O Presidente João Lourenço não quer que Angola fique presa em uma nova Guerra Fria.

Angola está se movendo após décadas de conflito. Após uma prolongada guerra civil que terminou em 2002, o Movimento Popular de Libertação de Angola (MPLA) — o partido que domina a política do país desde a independência de Portugal em 1975 — supervisionou um boom de petróleo e construção, muito financiado por empréstimos chineses.

 

Nos últimos anos, Lourenço tem cortejado os EUA e a Europa, buscando atrair investimentos estrangeiros e convencer capitais ocidentais de que Angola não é mais tão aliada da Rússia ou da China como era sob seu predecessor, José Eduardo dos Santos.

 

“Estamos em um momento histórico”, disse o presidente Joe Biden ao receber Lourenço em Washington no ano passado, destacando o Lobito como o “maior investimento ferroviário dos EUA na África”. “A América está totalmente comprometida com a África”, acrescentou. “E estamos totalmente comprometidos com você e com Angola.”

 

Lourenço foi igualmente efusivo, agradecendo a Biden por mudar “o paradigma de cooperação” entre os EUA e a África.

 

O Corredor do Lobito, que inclui mais de US$ 1,2 bilhão em financiamento dos EUA para construção de usinas solares e pontes ao redor de comunidades rurais, é apontado como o “projeto emblemático” da nova estratégia americana, segundo Helaina Matza, coordenadora do Parceria para Infraestrutura e Investimento Global (PGII).

 

Para Angola, o projeto representa uma grande oportunidade.
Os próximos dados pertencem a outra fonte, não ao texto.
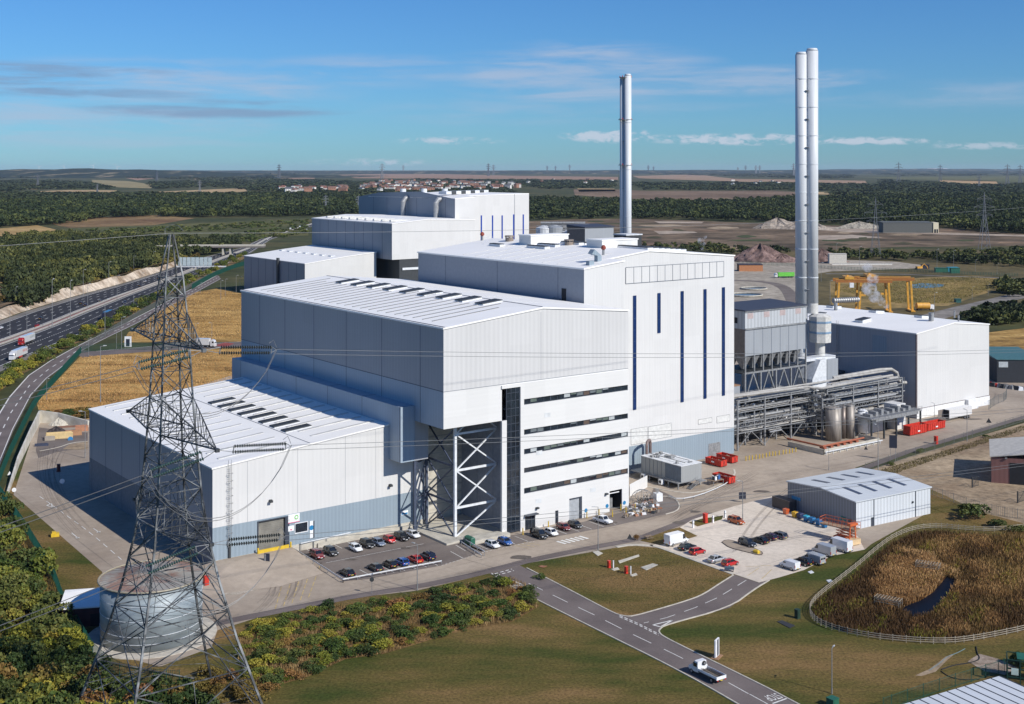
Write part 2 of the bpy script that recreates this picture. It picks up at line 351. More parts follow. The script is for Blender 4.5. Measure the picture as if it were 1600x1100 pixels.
# golden slopes beside the halls and the brown ground right of them
sheet('dry_grass', [(60,640),(57,628),(78,606),(126,556),(150,549),(240,546),(300,543),(400,540),(400,600),(142,656),(100,652)], .03, GM_gold)
sheet('dry_grass', [(192,535),(200,520),(250,486),(300,457),(345,450),(400,462),(400,534)], .03, GM_gold)
sheet('dry_grass', [(1296,440),(1400,436),(1520,430),(1590,440),(1560,452),(1480,478),(1300,486)], .03, g_mat('ochre_grass', (.14,.11,.04),(.37,.25,.10), .03, fine=.25))
sheet('dry_grass', [(1540,520),(1640,508),(1640,552),(1540,560)], .03, GM_gold)
sheet('scrub_ground', [(1145,386),(1640,392),(1640,470),(1480,500),(1140,470)], .02, g_mat('dull_scrub', (.06,.055,.025), (.17,.13,.06), .01, fine=.12))
sheet('waste_ground', [(1145,400),(1240,403),(1400,409),(1440,414),(1440,419),(1300,424),(1262,430),(1252,470),(1140,470)], .04, g_mat('pale_hardstanding', (.29,.25,.20), (.42,.37,.30), .02, fine=.15))
sheet('pond', [(1425,445),(1440,442.5),(1475,444.5),(1474,448),(1448,450.5),(1422,450)], .09, mat('pond_water', (.03,.10,.17), .08, spec=.8))
sheet('lawn', [(60,700),(10,755),(2,775),(30,825),(66,880),(92,930),(118,960),(0,1150),(-100,1300),(1300,1300),(1700,1100),(1700,800),(1450,757),(1330,735),(1600,600),(1700,620),(1700,500),(1560,560),(1300,500),(900,700),(300,760)], .012, GM_lawn)
sheet('dirt_lot', [(1345,739),(1420,714),(1600,661),(1700,640),(1700,856),(1600,832),(1530,808),(1480,790),(1452,765),(1400,757)], .03, GM_dirt)

# the concrete yard round the whole works
sheet('yard', [(21,773),(61,650),(140,655),(400,575),(800,450),(1148,436),(1300,484),(1560,560),(1660,590),(1680,632),(1600,655),(1420,703),(1336,731),(1352,742),(1452,800),(1362,850),(1351,859),(1299,869),(1256,891),(1216,903),(1186,910.5),(1146,897),(1036,857),(984,852),(826,880),(770,895),(652,923),(564,933),(400,966),(340,985),(330,1012),(250,1042),(175,1022),(150,960),(160,894)], .035, GM_conc)
# footway of darker asphalt along the front
fw = smooth(polyW([(330,976),(400,962),(480,946),(564,930),(652,917),(720,903),(770,891),(826,876),(931,854.5),(1000,842),(1040,826),(1078,812),(1106,803),(1135,806)]), 1)
o = ribbon(MB(), fw, 2.6, 0).build('footpath', GM_asph); o.location.z = .055; struct(o)
sheet('car_park', [(1020,853),(1060,826),(1082,812),(1110,803),(1148,791),(1210,775),(1250,800),(1340,838),(1351,859),(1299,869),(1256,891),(1216,903),(1186,910.5),(1146,897),(1034,857)], .06, GM_carc)
o = ribbon(MB(), polyW([(1336,737),(1420,705.5),(1510,679),(1600,652),(1650,637)]), 2.6, 0).build('footpath', GM_asph); o.location.z = .075; struct(o)
sheet('lawn', [(1030,852),(1000,845),(1046,828),(1062,824.5),(1090,838),(1056,848)], .09, GM_lawn)
sheet('lawn', [(1076,817),(1096,811),(1130,806),(1128,812),(1090,823)], .09, GM_lawn)
sheet('lawn', [(1452,764),(1480,776),(1530,800),(1600,818),(1600,838),(1500,812),(1452,792)], .06, GM_lawn)
sheet('car_park', [(462,858),(500,853),(560,842),(660,822),(712,842),(757,862),(690,884),(640,893),(576,905),(536,908.5)], .06, GM_park)
sheet('car_park', [(714,848),(790,838),(860,828),(984,798),(1010,786),(1022,762),(1052,776),(1064,792),(1056,800),(960,822),(830,846),(752,862)], .06, GM_park)
sheet('island', [(1003,759),(1064,770),(1100,768),(1134,752),(1150,741),(1148,735),(1100,716),(1000,716)], .09, GM_conc)
sheet('access_road', [(61,668),(90,672),(137,676),(137,700),(90,706),(60,716),(56,704)], .05, GM_park)

# site road, junction and kerbs
rl = smooth(polyW([(765,897),(800,918),(930,983),(1053.7,1044),(1153,1099),(1290,1180)]), 0)
rr = polyW([(815,883),(957,957.7),(986.6,964)]); 
road_px = [(765,897),(800,918),(930,983),(1053.7,1044),(1153,1100),(1300,1190),(1420,1190),(1240,1097),(1200,1075.5),(1080,1017),(1036,995),(1029,988),(1031,983),(1039,977),(1140,950),(1177,922),(1204,906),(1186,911),(1148,898.5),(1122,914),(1098,930),(1071.7,939.7),(1020,955),(986.6,964),(957,957.7),(890,922),(812,884)]
sheet('site_road', road_px, .065, GM_asph)
kb = MB()
for pl in [[(777,902),(800,918),(930,983),(1053.7,1044),(1153,1100),(1300,1190)], [(1420,1190),(1240,1097),(1200,1075.5),(1080,1017),(1036,995),(1029,988),(1031,983),(1039,977),(1140,950),(1177,922),(1202,907)],
           [(1146,899),(1122,914),(1098,930),(1071.7,939.7),(1020,955),(986.6,964),(972,962.5),(957,957.7),(890,922),(823,888)]]:
    ribbon(kb, smooth(polyW(pl), 2), .28, .0, .15)
ribbon(kb, smooth(polyW([(1020,853),(984,851.5),(963,855)]), 1), 1.1, .02, .12)
ribbon(kb, polyW([(1016,852),(1034,857),(1146,897.5)]), .9, .02, .12)
ribbon(kb, smooth(polyW([(1004,759.5),(1064,771),(1100,769),(1134,753),(1149,742),(1147,734)]), 2), .5, .02, .16)
ribbon(kb, smooth(polyW([(62,705),(90,700),(112,692),(137,690)]), 1), .3, .02, .14)
ribbon(kb, smooth(polyW([(1010,788),(1022,780),(1035,775),(1054,778),(1063,790),(1058,799),(1040,804)]), 2), .3, .02, .16)
struct(kb.build('kerb', M_kerb))
mk = MB()
zc = .075
cl = polyW([(826,912),(890,943),(930,962),(985,990),(1052,1022),(1100,1046),(1172,1086)])
dashes(mk, cl, .16, zc, 5.0, 3.4)
c2 = polyW([(1166,907),(1122,934),(1086,950),(1042,965.5),(1006,974)])
dashes(mk, c2, .16, zc, 4.0, 2.6)
for dy in (0, 2.2): dashes(mk, polyW([(968,962+dy),(1000,976+dy),(1029,991+dy)]), .22, zc, .9, .5)
def tri(a, b_, c): 
    for p, q in ((a,b_),(b_,c),(c,a)): ribbon(mk, polyW([p,q]), .3, zc)
tri((1020,977),(1051,969.5),(1032,980)); tri((797,906),(819,915),(801,915))
tri((73,790),(80,787),(82,793))
dashes(mk, polyW([(773,897),(800,889.5)]), .3, zc, .9, .6); dashes(mk, polyW([(776,899.5),(803,892)]), .3, zc, .9, .6); ribbon(mk, polyW([(768,896),(800,918)]), .18, zc)
# arrows and dashes on the concrete road behind the round tank
dashes(mk, polyW([(62,776),(96,800),(132,826),(152,842),(190,875)]), .18, .07, 3.2, 2.4)
for (a, b_) in [((123,842),(112,833)), ((146,826),(156,833))]:
    A, B_ = polyW([a, b_]); ribbon(mk, [A, B_], .2, .072); d = (A-B_).normalized()*1.1 if a[0] < 130 else (B_-A).normalized()*1.1
    tip = A if a[0] < 130 else B_; n_ = Vector((-d.y, d.x))*.5; mk.face([(tip.x,tip.y,.072),(tip.x-d.x+n_.x,tip.y-d.y+n_.y,.072),(tip.x-d.x-n_.x,tip.y-d.y-n_.y,.072)])
# give-way bars, parking bays, crossing
for px in [((462,858),(505,880)),((712,842),(757,862))]: pass
def bays(a, b_, n, L_, dirv, z=.072):
    A, B_ = polyW([a, b_]); dv = Vector(dirv)*L_
    for i in range(n+1): p = A.lerp(B_, i/n); ribbon(mk, [p, p+dv], .12, z)
V_ = (-UY, UX); U_ = (UX, UY); nV = (UY, -UX)
bays((474,856),(655,822), 9, 5.4, nV); 
ribbon(mk, polyW([(509,880),(662,850)]), .12, .072)
bays((545,906),(684,884), 8, 5.0, V_)
bays((742,850),(940,812), 10, 5.2, nV)
ribbon(mk, polyW([(712,852),(727,861)]), .14, .072); ribbon(mk, polyW([(704,862),(724,873)]), .14, .072)
for i in range(6): ribbon(mk, polyW([(870+i*7,846-i*1.6),(884+i*7,850-i*1.6)]), .7, .06)
dashes(mk, polyW([(690,884),(757,863),(835,846)]), .15, .07, .6, .5)
struct(mk.build('road_marking', M_line))
yk = MB()
for i in range(9):
    a, c = (400+i*13, 955-i*4.5), (442+i*14, 893-i*4.0)
    if i < 5: dashes(yk, polyW([(a[0]+30,a[1]-3),(c[0]+4,c[1]+2)]), .14, .06, 2.5, .9)
for i in range(3): ribbon(yk, polyW([(800+i*9,852-i*2.2),(826+i*9,857-i*2.4)]), .1, .07)
dashes(yk, polyW([(1165,886),(1205,884)]), .12, .08, 3, .3); ribbon(yk, polyW([(1168,900),(1186,888)]), .12, .08); ribbon(yk, polyW([(1190,905),(1206,890)]), .12, .08)
struct(yk.build('yellow_marking', M_yline))
# STOP painted on the lane (letters read by a driver heading away down the lane)
tm = text_mesh('STOP', 1.0); tm.materials.clear(); tm.materials.append(M_line)
o = bpy.data.objects.new('stop_marking', tm); sc.collection.objects.link(o)
X_, Y_, _ = G(1207, 1089.5); o.location = (X_, Y_, .076); rd = (polyW([(1053.7,1044),(1153,1100)])); rd = (rd[1]-rd[0]).normalized()
o.rotation_euler = (0, 0, math.atan2(rd.y, rd.x)-math.pi/2); o.scale = (1.15, 3.0, 1); struct(o)
o = ribbon(ribbon(MB(), polyW([(1207,1100),(1232,1091)]), .3, 0), polyW([(1171,1085),(1200,1101)]), .16, 0).build('stop_line', M_line); o.location.z = .077; struct(o)
# concrete bay joints in the yard
jt = MB()
for px in [[(660,822),(757,862)],[(560,905),(640,930)],[(720,872),(780,890)],[(400,960),(1060,800)],[(1000,830),(1240,760)],[(1060,826),(1186,868),(1290,868)],[(1110,803),(1260,848)],[(1148,791),(1330,846)],[(1100,880),(1230,830)],[(1150,897),(1300,850)],[(25,770),(200,905)],[(900,840),(930,850)],[(40,700),(120,740)],[(1150,745),(1340,712)],[(1340,712),(1600,648)]]:
    ribbon(jt, polyW(px), .07, .066)
struct(jt.build('concrete_joint', mat('joint_filler', (.19,.17,.14), .9)))
# patches of repair, stains
st = MB()
for (px, py, rx, ry) in [(813,871,3,.8),(957,817,1.2,.5),(1061,817,1.6,.6),(1086,800,1.5,.5),(1190,768,2.5,.6),(1262,702,1.6,.6),(1520,655,4,.6),(470,866,1.2,.5),(549,875,1.5,.4),(634,857,1.4,.4),(240,900,2,.6)]:
    X_, Y_, _ = G(px, py); st.face([(X_+rx*math.cos(a)*random.uniform(.7,1.1), Y_+ry*2*math.sin(a)*random.uniform(.7,1.1), .08) for a in [i*math.pi/5 for i in range(10)]])
struct(st.build('ground_stain', mat('oil_and_tar', (.11,.09,.075), .8, nscale=1, var=.3)))

rt = random.Random(77); tm_ = MB()
for (a, c, e) in [((1000,815),(1120,775),(1250,745)),((1160,780),(1090,790),(1060,812)),((1180,740),(1130,770),(1050,815)),((1200,745),(1300,735),(1420,705)),((1060,825),(900,862),(700,905)),((700,915),(560,950),(420,962)),((440,880),(470,910),(440,945)),((420,885),(440,920),(400,950)),((100,800),(60,750),(90,705)),((120,830),(50,760),(70,700)),((1240,760),(1180,800),(1150,860)),((1300,840),(1200,830),(1130,845)),((1010,745),(1090,785),(1180,755))]:
    A_, C_, E_ = polyW([a, c, e])
    for q in range(4):
        o3 = Vector((rt.uniform(-1.2,1.2), rt.uniform(-2.5,2.5))); pts = [(A_.lerp(C_,t/14)).lerp(C_.lerp(E_,t/14),t/14)+o3 for t in range(15)]
        ribbon(tm_, pts, .22, .092); ribbon(tm_, [p+Vector((.9,1.5)) for p in pts], .22, .092)
struct(tm_.build('tyre_mark', mat('tyre_mark_film', (.17,.14,.12), .9, alpha=.16)))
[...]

Para Washington, o Corredor do Lobito simboliza uma nova abordagem ao engajamento na África, oferecendo uma alternativa à dependência econômica da China.

 

Mucanda, maquinista de uma locomotiva da General Electric pintada com as cores de Angola, concorda que o Corredor do Lobito "é uma coisa muito boa para Angola e para a África".